-- TASK TO COMPLETE --
Will you give every entry again exactly as it stands?

-- DATASET EXTRACT --
>> Start

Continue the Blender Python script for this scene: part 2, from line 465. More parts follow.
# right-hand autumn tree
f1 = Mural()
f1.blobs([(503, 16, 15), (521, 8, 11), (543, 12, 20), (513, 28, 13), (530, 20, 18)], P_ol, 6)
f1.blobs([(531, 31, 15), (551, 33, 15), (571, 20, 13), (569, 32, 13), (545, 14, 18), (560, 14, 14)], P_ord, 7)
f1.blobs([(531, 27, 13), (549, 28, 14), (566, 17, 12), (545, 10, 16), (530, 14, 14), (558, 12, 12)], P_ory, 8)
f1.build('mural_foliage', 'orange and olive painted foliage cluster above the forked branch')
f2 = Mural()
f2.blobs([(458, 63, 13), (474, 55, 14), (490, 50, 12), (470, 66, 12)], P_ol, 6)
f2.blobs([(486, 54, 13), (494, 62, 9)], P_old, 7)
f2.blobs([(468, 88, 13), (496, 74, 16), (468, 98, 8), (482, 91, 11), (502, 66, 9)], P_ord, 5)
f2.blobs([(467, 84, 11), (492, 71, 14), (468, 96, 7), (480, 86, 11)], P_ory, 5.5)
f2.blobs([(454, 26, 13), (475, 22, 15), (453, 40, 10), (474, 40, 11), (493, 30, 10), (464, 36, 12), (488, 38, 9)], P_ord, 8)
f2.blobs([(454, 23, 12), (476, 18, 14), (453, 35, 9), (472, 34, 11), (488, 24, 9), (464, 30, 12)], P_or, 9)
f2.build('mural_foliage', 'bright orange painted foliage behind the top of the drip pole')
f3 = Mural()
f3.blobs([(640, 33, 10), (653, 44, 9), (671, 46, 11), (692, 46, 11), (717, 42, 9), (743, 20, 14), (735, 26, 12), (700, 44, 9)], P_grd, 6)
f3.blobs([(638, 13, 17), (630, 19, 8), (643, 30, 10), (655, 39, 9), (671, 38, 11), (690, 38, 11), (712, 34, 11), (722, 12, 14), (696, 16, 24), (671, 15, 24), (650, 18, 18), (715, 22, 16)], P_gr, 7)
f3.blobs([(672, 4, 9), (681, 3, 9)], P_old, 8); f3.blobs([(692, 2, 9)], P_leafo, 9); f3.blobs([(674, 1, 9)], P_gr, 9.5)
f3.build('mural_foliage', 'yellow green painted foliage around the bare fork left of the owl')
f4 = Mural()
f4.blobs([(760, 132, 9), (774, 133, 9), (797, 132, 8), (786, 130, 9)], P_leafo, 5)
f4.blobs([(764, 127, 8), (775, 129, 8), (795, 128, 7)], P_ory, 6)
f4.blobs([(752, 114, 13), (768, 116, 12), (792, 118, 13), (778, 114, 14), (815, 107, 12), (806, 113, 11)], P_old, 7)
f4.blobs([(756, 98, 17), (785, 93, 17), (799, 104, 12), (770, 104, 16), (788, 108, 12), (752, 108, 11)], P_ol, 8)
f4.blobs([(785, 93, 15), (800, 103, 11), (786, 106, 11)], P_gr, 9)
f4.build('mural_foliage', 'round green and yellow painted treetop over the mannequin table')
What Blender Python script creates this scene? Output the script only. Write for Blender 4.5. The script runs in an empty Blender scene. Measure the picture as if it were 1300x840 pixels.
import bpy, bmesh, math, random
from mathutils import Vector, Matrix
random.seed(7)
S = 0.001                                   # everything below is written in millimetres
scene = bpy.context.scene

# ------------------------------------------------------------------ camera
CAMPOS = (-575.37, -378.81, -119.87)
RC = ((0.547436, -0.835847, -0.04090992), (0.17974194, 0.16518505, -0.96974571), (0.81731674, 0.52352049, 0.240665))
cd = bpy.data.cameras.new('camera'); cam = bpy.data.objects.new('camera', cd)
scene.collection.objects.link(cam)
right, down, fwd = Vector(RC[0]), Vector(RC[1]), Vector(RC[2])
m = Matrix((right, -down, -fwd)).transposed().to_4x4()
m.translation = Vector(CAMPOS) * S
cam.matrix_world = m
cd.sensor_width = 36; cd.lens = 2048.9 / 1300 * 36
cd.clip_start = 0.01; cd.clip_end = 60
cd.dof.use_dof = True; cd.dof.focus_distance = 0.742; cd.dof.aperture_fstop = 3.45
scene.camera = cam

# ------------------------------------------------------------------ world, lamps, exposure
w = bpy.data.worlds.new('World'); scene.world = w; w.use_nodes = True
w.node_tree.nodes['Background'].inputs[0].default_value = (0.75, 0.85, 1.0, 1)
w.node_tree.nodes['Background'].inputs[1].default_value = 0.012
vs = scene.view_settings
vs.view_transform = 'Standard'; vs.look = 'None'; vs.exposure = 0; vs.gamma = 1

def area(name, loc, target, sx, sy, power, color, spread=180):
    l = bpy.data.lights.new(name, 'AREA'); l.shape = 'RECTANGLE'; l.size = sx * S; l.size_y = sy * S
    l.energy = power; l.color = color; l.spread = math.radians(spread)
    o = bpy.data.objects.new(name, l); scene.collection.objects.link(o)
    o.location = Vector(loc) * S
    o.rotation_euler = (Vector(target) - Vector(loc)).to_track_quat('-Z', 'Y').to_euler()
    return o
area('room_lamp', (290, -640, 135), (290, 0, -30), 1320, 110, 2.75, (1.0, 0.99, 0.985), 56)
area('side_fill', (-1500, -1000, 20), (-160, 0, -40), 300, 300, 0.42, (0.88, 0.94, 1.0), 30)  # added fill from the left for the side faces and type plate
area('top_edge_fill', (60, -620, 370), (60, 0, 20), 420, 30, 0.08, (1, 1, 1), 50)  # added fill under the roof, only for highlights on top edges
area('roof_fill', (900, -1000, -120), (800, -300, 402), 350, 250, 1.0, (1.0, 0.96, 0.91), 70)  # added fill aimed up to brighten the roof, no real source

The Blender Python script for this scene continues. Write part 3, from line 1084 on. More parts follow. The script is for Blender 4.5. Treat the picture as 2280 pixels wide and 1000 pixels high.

>> End

-- EXPECTED OUTPUT --
Continue the Blender Python script for this scene: part 2, from line 465. More parts follow.
# right-hand autumn tree
f1 = Mural()
f1.blobs([(503, 16, 15), (521, 8, 11), (543, 12, 20), (513, 28, 13), (530, 20, 18)], P_ol, 6)
f1.blobs([(531, 31, 15), (551, 33, 15), (571, 20, 13), (569, 32, 13), (545, 14, 18), (560, 14, 14)], P_ord, 7)
f1.blobs([(531, 27, 13), (549, 28, 14), (566, 17, 12), (545, 10, 16), (530, 14, 14), (558, 12, 12)], P_ory, 8)
f1.build('mural_foliage', 'orange and olive painted foliage cluster above the forked branch')
f2 = Mural()
f2.blobs([(458, 63, 13), (474, 55, 14), (490, 50, 12), (470, 66, 12)], P_ol, 6)
f2.blobs([(486, 54, 13), (494, 62, 9)], P_old, 7)
f2.blobs([(468, 88, 13), (496, 74, 16), (468, 98, 8), (482, 91, 11), (502, 66, 9)], P_ord, 5)
f2.blobs([(467, 84, 11), (492, 71, 14), (468, 96, 7), (480, 86, 11)], P_ory, 5.5)
f2.blobs([(454, 26, 13), (475, 22, 15), (453, 40, 10), (474, 40, 11), (493, 30, 10), (464, 36, 12), (488, 38, 9)], P_ord, 8)
f2.blobs([(454, 23, 12), (476, 18, 14), (453, 35, 9), (472, 34, 11), (488, 24, 9), (464, 30, 12)], P_or, 9)
f2.build('mural_foliage', 'bright orange painted foliage behind the top of the drip pole')
f3 = Mural()
f3.blobs([(640, 33, 10), (653, 44, 9), (671, 46, 11), (692, 46, 11), (717, 42, 9), (743, 20, 14), (735, 26, 12), (700, 44, 9)], P_grd, 6)
f3.blobs([(638, 13, 17), (630, 19, 8), (643, 30, 10), (655, 39, 9), (671, 38, 11), (690, 38, 11), (712, 34, 11), (722, 12, 14), (696, 16, 24), (671, 15, 24), (650, 18, 18), (715, 22, 16)], P_gr, 7)
f3.blobs([(672, 4, 9), (681, 3, 9)], P_old, 8); f3.blobs([(692, 2, 9)], P_leafo, 9); f3.blobs([(674, 1, 9)], P_gr, 9.5)
f3.build('mural_foliage', 'yellow green painted foliage around the bare fork left of the owl')
f4 = Mural()
f4.blobs([(760, 132, 9), (774, 133, 9), (797, 132, 8), (786, 130, 9)], P_leafo, 5)
f4.blobs([(764, 127, 8), (775, 129, 8), (795, 128, 7)], P_ory, 6)
f4.blobs([(752, 114, 13), (768, 116, 12), (792, 118, 13), (778, 114, 14), (815, 107, 12), (806, 113, 11)], P_old, 7)
f4.blobs([(756, 98, 17), (785, 93, 17), (799, 104, 12), (770, 104, 16), (788, 108, 12), (752, 108, 11)], P_ol, 8)
f4.blobs([(785, 93, 15), (800, 103, 11), (786, 106, 11)], P_gr, 9)
f4.build('mural_foliage', 'round green and yellow painted treetop over the mannequin table')
What Blender Python script creates this scene? Output the script only. Write for Blender 4.5. The script runs in an empty Blender scene. Measure the picture as if it were 1300x840 pixels.
import bpy, bmesh, math, random
from mathutils import Vector, Matrix
random.seed(7)
S = 0.001                                   # everything below is written in millimetres
scene = bpy.context.scene

# ------------------------------------------------------------------ camera
CAMPOS = (-575.37, -378.81, -119.87)
RC = ((0.547436, -0.835847, -0.04090992), (0.17974194, 0.16518505, -0.96974571), (0.81731674, 0.52352049, 0.240665))
cd = bpy.data.cameras.new('camera'); cam = bpy.data.objects.new('camera', cd)
scene.collection.objects.link(cam)
right, down, fwd = Vector(RC[0]), Vector(RC[1]), Vector(RC[2])
m = Matrix((right, -down, -fwd)).transposed().to_4x4()
m.translation = Vector(CAMPOS) * S
cam.matrix_world = m
cd.sensor_width = 36; cd.lens = 2048.9 / 1300 * 36
cd.clip_start = 0.01; cd.clip_end = 60
cd.dof.use_dof = True; cd.dof.focus_distance = 0.742; cd.dof.aperture_fstop = 3.45
scene.camera = cam

# ------------------------------------------------------------------ world, lamps, exposure
w = bpy.data.worlds.new('World'); scene.world = w; w.use_nodes = True
w.node_tree.nodes['Background'].inputs[0].default_value = (0.75, 0.85, 1.0, 1)
w.node_tree.nodes['Background'].inputs[1].default_value = 0.012
vs = scene.view_settings
vs.view_transform = 'Standard'; vs.look = 'None'; vs.exposure = 0; vs.gamma = 1

def area(name, loc, target, sx, sy, power, color, spread=180):
    l = bpy.data.lights.new(name, 'AREA'); l.shape = 'RECTANGLE'; l.size = sx * S; l.size_y = sy * S
    l.energy = power; l.color = color; l.spread = math.radians(spread)
    o = bpy.data.objects.new(name, l); scene.collection.objects.link(o)
    o.location = Vector(loc) * S
    o.rotation_euler = (Vector(target) - Vector(loc)).to_track_quat('-Z', 'Y').to_euler()
    return o
area('room_lamp', (290, -640, 135), (290, 0, -30), 1320, 110, 2.75, (1.0, 0.99, 0.985), 56)
area('side_fill', (-1500, -1000, 20), (-160, 0, -40), 300, 300, 0.42, (0.88, 0.94, 1.0), 30)  # added fill from the left for the side faces and type plate
area('top_edge_fill', (60, -620, 370), (60, 0, 20), 420, 30, 0.08, (1, 1, 1), 50)  # added fill under the roof, only for highlights on top edges
area('roof_fill', (900, -1000, -120), (800, -300, 402), 350, 250, 1.0, (1.0, 0.96, 0.91), 70)  # added fill aimed up to brighten the roof, no real source

The Blender Python script for this scene continues. Write part 3, from line 1084 on. More parts follow. The script is for Blender 4.5. Treat the picture as 2280 pixels wide and 1000 pixels high.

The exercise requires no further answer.